Step 7: Do some homework on the screwjob. Read about how Bret Hart refused to job the title to HBK in Montreal (one, because it was to Shawn, and two, because it was in CANADA) and "promised" to FORFEIT the belt the next night on Raw instead, expecting Vince to trust the words of a man leaving the company when, if you saw the Monday Night Wars DVD, you know Vince has been betrayed before by people whom he's trusted with verbal contracts. Maybe what Vince did was deceiptful, but he did it because he believed he had no choice- in other words, yes: Bret really DID screw Bret. If screwjob smarks would understand this simple concept, all the controversy over this would end pretty fast.
Step 8: Never watch Wrestling With Shadows to use as an "objective" source on this topic. The whole thing was filmed from a rah-rah Bret standpoint, of course it's going to demonize Vince, Shawn, Hunter, Hebner, Patterson, et al. In fact, to avoid being completely brainwashed on this subject, just avoid this mockumentary altogether. It'll help you put Montreal in the past much easier.
Step 9: Look at the calendar one more time.
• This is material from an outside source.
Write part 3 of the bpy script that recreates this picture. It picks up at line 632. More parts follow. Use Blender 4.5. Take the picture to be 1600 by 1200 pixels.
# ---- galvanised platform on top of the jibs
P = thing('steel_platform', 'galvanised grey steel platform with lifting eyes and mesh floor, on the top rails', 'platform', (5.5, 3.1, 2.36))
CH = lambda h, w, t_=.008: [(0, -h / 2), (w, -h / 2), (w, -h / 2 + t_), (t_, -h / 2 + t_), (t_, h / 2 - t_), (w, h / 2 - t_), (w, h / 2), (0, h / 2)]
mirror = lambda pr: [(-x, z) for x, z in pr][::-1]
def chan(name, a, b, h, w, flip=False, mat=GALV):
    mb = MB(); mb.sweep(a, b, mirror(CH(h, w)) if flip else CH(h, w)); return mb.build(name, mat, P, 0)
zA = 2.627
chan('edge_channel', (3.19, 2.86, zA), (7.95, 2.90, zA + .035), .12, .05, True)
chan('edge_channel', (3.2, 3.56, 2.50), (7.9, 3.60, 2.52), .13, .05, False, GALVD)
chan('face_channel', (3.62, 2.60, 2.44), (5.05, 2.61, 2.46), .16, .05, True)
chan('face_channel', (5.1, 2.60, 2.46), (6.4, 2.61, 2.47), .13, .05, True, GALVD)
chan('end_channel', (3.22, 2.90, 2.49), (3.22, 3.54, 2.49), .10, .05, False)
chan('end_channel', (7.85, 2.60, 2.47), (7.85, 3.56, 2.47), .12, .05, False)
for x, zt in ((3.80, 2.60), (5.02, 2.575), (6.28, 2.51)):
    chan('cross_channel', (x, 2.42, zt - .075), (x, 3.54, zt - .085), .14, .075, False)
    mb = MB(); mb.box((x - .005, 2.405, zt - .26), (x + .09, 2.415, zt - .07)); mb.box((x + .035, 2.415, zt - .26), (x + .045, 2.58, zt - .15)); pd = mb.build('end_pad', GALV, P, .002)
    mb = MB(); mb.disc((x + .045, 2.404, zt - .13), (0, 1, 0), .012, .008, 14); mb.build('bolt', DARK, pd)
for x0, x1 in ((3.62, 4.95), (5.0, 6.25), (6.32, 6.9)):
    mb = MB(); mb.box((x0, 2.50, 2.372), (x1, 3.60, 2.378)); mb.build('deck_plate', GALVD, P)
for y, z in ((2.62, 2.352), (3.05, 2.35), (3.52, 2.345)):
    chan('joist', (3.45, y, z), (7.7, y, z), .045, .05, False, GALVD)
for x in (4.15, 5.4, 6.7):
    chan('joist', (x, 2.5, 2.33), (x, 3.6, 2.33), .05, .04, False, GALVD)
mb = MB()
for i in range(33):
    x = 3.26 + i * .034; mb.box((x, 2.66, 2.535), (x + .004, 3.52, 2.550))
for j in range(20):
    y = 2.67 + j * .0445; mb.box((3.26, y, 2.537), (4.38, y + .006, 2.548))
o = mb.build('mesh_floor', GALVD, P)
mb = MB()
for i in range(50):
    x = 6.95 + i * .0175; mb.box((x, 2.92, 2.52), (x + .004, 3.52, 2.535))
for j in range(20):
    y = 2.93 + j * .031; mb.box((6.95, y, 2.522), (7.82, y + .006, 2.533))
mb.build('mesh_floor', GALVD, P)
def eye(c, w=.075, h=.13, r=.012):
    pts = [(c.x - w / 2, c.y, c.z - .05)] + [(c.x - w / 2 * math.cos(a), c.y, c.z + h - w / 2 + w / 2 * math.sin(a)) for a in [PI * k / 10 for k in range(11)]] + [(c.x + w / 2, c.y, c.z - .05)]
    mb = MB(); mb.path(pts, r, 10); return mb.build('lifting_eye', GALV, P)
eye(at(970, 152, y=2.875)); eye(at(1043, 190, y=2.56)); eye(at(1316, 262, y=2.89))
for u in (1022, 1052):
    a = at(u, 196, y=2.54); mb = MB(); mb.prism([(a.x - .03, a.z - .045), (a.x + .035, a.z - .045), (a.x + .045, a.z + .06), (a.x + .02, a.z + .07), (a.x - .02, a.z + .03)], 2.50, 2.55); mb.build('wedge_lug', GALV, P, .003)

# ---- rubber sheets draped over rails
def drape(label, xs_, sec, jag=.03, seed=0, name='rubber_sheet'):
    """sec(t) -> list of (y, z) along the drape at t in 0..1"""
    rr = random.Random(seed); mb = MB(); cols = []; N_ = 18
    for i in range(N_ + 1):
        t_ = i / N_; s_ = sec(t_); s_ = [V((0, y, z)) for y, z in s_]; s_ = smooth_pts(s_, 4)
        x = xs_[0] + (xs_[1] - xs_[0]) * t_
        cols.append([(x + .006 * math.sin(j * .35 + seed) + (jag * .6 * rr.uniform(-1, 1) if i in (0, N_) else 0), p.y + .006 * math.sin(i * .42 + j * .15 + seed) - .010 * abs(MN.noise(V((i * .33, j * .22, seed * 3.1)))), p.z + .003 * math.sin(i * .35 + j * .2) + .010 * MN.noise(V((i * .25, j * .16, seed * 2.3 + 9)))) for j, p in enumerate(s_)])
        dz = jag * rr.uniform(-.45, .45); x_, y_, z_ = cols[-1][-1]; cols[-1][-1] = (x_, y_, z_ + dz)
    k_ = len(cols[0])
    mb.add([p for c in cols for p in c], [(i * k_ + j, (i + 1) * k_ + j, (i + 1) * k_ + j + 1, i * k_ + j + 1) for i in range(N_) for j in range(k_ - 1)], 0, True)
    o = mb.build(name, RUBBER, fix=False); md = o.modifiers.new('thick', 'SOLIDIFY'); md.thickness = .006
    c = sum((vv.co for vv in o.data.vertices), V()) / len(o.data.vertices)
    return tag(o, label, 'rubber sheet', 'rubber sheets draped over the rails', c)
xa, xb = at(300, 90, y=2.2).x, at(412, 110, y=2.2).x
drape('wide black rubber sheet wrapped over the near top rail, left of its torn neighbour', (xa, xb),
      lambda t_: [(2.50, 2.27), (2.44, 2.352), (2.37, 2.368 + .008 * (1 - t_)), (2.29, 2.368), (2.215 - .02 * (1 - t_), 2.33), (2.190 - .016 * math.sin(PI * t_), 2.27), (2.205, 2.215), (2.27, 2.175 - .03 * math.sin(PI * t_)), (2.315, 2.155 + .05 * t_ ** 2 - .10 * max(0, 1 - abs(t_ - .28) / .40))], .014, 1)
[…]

You've gotta admit this seven years' thing is pretty damn pathetic.
Step 10: Go to a live WWE event. Force yourself to yell "I LOVE YOU EARL" when Hebner comes out to ref a match. If you manage to meet him in the parking lot, give him a hug.
Step 11: Refuse to allow yourself to chant "YOU SCREWED BRET" at any live WWE show you go to, for a whole year. It's like smoking; if you want to quit, you have to make yourself drop the habit through sheer willpower. If it comes down to it, go to a show with a friend and affix a shock collar to yourself and give your friend the control; if you accidentally make the chant, have your friend give you a nice zap as a warning.
Step 12: Print this editorial out, and read it five times daily. Read it at breakfast, at work, on the toilet, at dinner, and before you go to bed. Read it until it is infused into your mind and you can repeat any given part of it at will, like a sutra. Until you are fully recovered from Screwjob Syndrome, it is necessary for you to have the 12-step recovery program on hand for immediate reference.
Congratulations! You're on your way to a total recovery. In due time, you will no longer be a complete, blathering, mindless, obsessive, stuck-in-a-timewarp moron. Pat yourself on the back, and be proud that you've gotten over something that you should've gotten over a week after it actually happened.
Forget Japanese and history, I should major in psychiatry.